Online terms and conditions- are they so big they are unenforceable?

As many online companies’ terms and conditions are now being bigger than Shakespeare’s Hamlet- could it be that “unfair” clauses in agreements are unenforecable?
The issue of companies’ online terms and conditions have been in the news in recent years.

In December of last year Facebook’s photo sharing site Instagram updated its privacy policy giving it the right to sell users’ photos to advertisers without notification or recourse. Three days later, after a public backlash, the policy was dropped, citing “not communicating clearly”.

A month later the number of people using the site was believed to have dropped by nearly 50%.

Yet companies continue to test the boundaries of what consumers are willing to accept.

“Apple reserves the right at any time to modify this agreement and to impose new or additional terms,” the iTunes terms of service says.

But most people probably will not have read that when signing up to iTunes.

It gives companies the right to change anything agreed to in the initial agreement and by continuing to use the service, users agree without giving specific consent.

“We see it in Microsoft, Netflix, Apple,” says Jimm Stout, of the site Terms of Service; Didn’t Read (ToS;DR).

“They don’t have to tell you, they may tell you but they may not. Just continuing to use the service is complying with that contract,” he adds.

ToS;DR has been set-up to “fix the biggest lie on the internet,” where people tick a box to say they have read things they have signed up for.

It is perhaps not surprising consumers do not read every terms of service agreement they sign up to.

Shakespeare’s longest play, Hamlet, is around 30,000 words long yet Paypal’s terms of service agreement contains approximately 50,000 words.

Apple iTunes’ conditions come in at a mere 14,500 words, just under the length of Macbeth.

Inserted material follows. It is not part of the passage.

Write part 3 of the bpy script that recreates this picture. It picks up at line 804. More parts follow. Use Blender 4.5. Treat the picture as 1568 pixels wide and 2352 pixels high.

If you were to read all the policies that you agreed to online, you would have to take 76 work days just to finish reading through the policies you agreed to,.

But it could be that, in Europe at least, these sort of clauses may not hold much weight if they ever went to court.

Many companies carry this sort of clause in their terms of service, and it is believed to be valid in the US legal system. But if it is illegal under European law, why are companies which operate here trying to retain the right to do whatever they wish?

The saving grace could be that companies are less likely to be able to enforce rules that are not “fair” if the person using the site is not made aware of them specifically in the first place.

Plus it will take a very brave- and a very rich person to take on the companies to prove the point in a court of law.